Harrison Higgins serves as project manager. Before joining cityLAB as associate director, Higgins was associate scholar in urban and regional planning and director of the Florida Planning and Development Lab at Florida State University where he managed contracts from $5,000 to $1.2 million for federal, state, and non-governmental sponsors. Higgins's teaching and research has focused on urban design and its relationship to transportation and other infrastructures, open space, and the implications of climate change. He recently coedited Growth Management in Florida: Planning for Paradise (2007) and is currently editing a volume of essays evaluating open space infrastructure.

Roger Sherman is the organizer and chair of the architect sessions. Sherman's architecture and research deals with urban change and the self-organizing processes of cities. His Graham Foundation–funded book Under the Influence: Negotiating the Complex Logic of Urban Property (2010) investigates the architectural implications of American property law, which encourages competition amongst multiple rights holders. He edited RE American Dream: Six Housing Prototypes for Los Angeles (1995, also Graham-funded). Sherman is the recipient of numerous awards from the AIA/LA and ASLA, including for RePark, a proposal for FreshKills Landfill End Use Plan; Playa Rosa, a mixed-use, public-private development in South Los Angeles; and Duck-and-Cover, a branded development strategy for Target's big box stores.

Richard Sommer is coconvener and host. Dean of the Daniels Faculty of Architecture, Landscape, and Design at the University of Toronto, Sommer's research takes geography, culture, politics, and historiography of the contemporary city as a starting point for a speculative approach to architecture and urbanism. His work is concerned with reconceiving the architect's relationship to the contemporary metropolis in light of the democratic processes by which competing cultural and economic forces vie for its future. Sommer was previously on the design faculty at Harvard's GSD, where he served as the director of the Urban Design Program. His writings and projects have been published in Perspecta, ANY, Metropolis, Harvard Design Magazine, and the books Shaping the City, Supernatural Urbanism, and Ecological Urbanism. He has received grants from the NEA, Wheelwright Fellowship, LEF Foundation, and the Graham Foundation.

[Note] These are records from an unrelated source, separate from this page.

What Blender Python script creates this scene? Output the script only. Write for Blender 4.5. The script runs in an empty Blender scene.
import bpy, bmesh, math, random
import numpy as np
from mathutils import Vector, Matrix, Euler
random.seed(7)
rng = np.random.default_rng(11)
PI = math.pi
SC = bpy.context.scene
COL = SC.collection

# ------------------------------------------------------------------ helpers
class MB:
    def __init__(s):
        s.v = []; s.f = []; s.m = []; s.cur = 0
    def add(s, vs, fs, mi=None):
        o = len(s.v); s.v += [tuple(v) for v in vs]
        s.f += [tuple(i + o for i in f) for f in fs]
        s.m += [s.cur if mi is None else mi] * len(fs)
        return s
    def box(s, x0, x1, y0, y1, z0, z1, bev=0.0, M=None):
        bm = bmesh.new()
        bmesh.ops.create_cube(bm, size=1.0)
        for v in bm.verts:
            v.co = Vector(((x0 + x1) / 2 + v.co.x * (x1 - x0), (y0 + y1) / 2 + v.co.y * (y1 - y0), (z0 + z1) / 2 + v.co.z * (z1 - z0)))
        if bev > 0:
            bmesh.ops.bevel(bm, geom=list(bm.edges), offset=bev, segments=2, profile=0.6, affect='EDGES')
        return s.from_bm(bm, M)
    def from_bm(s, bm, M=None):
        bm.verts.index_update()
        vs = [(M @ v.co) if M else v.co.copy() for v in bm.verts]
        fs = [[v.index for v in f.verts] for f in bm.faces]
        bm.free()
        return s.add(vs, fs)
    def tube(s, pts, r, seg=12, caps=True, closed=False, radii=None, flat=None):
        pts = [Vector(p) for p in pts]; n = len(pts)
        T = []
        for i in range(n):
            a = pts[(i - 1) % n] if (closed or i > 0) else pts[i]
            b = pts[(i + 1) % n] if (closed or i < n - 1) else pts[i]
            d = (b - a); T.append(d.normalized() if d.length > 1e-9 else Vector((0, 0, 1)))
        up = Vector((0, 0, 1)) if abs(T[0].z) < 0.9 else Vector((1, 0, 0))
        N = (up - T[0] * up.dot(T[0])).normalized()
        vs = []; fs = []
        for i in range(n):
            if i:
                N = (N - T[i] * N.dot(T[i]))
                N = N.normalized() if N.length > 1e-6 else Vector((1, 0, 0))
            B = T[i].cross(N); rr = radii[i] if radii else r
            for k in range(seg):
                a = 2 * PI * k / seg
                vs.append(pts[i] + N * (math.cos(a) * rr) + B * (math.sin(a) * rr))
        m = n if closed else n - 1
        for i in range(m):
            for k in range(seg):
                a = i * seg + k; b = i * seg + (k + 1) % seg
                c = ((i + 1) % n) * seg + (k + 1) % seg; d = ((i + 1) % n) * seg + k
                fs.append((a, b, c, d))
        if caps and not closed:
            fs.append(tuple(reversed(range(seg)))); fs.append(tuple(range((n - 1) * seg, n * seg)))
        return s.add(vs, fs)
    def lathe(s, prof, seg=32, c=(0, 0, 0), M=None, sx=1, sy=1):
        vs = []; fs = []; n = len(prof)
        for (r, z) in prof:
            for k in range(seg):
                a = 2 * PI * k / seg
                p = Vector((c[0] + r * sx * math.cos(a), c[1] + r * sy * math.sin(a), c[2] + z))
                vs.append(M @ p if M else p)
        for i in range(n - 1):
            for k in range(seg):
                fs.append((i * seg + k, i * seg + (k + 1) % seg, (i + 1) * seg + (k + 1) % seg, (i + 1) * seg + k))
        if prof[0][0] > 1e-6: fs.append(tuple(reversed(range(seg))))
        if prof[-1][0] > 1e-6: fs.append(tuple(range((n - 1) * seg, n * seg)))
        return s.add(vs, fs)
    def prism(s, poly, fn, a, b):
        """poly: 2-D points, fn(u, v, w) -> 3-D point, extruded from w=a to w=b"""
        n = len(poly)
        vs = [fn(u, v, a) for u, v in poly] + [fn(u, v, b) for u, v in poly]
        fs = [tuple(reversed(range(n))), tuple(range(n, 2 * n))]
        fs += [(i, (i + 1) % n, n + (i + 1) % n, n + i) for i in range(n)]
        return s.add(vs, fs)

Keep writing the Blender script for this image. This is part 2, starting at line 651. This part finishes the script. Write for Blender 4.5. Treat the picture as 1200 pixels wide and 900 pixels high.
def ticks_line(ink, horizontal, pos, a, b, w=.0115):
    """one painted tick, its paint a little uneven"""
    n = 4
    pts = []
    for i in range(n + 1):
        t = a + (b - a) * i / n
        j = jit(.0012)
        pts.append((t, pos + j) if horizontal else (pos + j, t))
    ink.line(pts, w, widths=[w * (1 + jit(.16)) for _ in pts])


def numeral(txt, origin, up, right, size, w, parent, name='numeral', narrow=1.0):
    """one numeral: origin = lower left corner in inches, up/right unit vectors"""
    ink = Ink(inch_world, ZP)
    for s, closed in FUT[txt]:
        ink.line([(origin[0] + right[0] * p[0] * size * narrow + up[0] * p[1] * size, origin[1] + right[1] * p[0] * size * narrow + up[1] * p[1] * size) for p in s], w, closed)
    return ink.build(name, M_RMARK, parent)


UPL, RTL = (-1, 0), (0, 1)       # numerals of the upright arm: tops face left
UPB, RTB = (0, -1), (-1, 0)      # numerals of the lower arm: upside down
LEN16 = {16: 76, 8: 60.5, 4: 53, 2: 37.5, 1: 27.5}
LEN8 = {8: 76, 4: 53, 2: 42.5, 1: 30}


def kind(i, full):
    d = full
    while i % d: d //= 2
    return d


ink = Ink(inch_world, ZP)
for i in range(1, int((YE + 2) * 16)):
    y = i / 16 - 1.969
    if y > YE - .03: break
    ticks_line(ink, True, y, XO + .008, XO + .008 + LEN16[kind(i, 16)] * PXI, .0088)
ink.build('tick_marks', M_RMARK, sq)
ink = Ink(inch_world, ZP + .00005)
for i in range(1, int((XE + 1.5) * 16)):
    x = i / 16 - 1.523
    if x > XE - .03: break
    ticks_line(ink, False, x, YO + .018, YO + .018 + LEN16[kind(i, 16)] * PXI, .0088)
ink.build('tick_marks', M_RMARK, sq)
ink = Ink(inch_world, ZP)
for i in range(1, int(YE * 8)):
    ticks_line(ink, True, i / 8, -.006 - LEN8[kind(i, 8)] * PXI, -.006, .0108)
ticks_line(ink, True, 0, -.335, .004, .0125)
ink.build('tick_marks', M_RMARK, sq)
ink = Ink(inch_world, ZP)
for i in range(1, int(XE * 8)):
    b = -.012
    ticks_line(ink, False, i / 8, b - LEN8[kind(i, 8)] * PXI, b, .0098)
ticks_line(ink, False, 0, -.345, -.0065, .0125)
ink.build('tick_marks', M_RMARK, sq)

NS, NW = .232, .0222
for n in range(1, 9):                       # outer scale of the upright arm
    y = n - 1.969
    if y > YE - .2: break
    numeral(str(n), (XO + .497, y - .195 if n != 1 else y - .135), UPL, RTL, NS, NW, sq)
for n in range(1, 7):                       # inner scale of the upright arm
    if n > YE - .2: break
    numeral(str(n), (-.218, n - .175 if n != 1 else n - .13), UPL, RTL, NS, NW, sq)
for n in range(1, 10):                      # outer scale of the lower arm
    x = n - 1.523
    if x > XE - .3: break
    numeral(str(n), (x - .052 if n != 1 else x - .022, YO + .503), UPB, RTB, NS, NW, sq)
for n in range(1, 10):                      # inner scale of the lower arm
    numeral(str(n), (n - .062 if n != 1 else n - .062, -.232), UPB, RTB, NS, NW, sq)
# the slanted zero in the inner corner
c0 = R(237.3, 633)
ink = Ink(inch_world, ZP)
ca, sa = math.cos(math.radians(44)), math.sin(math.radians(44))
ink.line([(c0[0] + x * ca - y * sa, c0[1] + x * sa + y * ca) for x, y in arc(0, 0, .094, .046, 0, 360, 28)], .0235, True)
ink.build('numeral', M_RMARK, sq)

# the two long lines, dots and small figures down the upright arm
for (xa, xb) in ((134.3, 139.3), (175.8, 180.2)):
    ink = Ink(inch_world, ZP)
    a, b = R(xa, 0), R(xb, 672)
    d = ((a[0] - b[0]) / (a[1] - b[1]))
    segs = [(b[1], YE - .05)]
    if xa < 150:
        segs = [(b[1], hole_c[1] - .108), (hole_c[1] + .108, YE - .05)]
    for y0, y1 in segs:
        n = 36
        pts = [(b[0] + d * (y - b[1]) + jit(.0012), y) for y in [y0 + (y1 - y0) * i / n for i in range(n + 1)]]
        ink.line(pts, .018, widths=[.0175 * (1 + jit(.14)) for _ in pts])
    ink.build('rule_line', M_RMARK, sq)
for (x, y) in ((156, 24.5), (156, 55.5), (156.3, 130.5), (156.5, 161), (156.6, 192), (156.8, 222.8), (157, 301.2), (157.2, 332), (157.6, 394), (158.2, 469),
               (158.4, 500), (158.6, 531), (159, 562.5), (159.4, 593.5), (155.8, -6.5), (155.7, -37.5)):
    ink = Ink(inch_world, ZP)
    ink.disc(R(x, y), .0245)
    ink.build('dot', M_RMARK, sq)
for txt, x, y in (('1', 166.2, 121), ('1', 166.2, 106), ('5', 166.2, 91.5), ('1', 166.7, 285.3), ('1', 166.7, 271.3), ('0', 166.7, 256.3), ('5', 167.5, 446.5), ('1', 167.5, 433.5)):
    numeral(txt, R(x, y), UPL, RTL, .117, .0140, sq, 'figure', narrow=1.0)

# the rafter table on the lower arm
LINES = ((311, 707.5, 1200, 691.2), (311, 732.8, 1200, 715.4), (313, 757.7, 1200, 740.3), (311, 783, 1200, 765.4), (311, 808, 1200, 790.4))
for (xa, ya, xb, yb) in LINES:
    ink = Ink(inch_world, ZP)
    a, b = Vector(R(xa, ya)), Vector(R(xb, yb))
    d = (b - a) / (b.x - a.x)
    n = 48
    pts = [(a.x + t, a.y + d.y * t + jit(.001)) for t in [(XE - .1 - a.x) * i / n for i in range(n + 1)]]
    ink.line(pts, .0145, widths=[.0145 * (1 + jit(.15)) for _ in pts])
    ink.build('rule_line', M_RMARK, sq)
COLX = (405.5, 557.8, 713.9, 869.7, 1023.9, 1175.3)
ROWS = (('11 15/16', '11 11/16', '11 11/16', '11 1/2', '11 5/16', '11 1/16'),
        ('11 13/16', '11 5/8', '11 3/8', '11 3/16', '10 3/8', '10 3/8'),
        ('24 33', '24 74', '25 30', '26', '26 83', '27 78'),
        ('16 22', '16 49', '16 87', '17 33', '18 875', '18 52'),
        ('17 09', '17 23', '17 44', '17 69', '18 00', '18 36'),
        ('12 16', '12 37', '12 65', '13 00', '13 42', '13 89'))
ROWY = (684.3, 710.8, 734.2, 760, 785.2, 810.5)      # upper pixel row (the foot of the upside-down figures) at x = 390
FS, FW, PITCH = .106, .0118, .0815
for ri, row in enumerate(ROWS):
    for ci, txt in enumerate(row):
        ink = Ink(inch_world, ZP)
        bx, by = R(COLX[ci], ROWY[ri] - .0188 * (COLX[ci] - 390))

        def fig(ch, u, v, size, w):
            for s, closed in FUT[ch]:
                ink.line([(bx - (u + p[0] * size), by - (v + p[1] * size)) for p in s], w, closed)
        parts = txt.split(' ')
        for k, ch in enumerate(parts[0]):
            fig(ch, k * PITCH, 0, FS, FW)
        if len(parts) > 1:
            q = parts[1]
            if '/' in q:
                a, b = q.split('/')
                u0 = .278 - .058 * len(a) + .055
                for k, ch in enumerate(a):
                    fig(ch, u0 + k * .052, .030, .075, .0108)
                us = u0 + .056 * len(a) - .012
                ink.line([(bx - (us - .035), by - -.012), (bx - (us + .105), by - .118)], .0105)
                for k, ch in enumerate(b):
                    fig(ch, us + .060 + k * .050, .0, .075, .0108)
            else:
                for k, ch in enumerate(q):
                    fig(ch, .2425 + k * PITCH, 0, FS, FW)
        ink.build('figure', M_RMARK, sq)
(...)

Dana Cuff is the organizer and chair of the scholarly papers. A professor, author, and practitioner in architecture, Cuff's work focuses on affordable housing, modernism, post-suburbia, politics of place, and spatial implications of emerging computer technologies. Cuff coedited, with Roger Sherman, Fast Forward Urbanism (2011), an anthology of scholarly and design propositions directed at rethinking and reconnecting the discipline of architecture to issues of the contemporary city. Cuff is the recipient of numerous fellowships and lectures internationally. Director of cityLAB, she has shepherded several urban experiments and research projects to successful completion, including WPA 2.0, a Graham Foundation–funded project that generated new ideas to put architecture to work rebuilding our cities; PropX, an experiment in increasing the supply of urban housing stock in Los Angeles through agile planning and constructive collaboration among urban professionals, stakeholders, and policy makers; and the cross-disciplinary exploration of the potential role sensor networks might play in urban public space.

Founded in 1968, the University of California, Los Angeles’s Department of Architecture and Urban Design pursues issues confronting contemporary architecture and urbanism through five different degree programs, offering a BA in architectural studies, two professional degrees (the master's of architecture I and II) as well as the MA and PhD in architecture. Our primary focus on advanced design is accompanied by concentrations in technology and critical studies of architectural culture.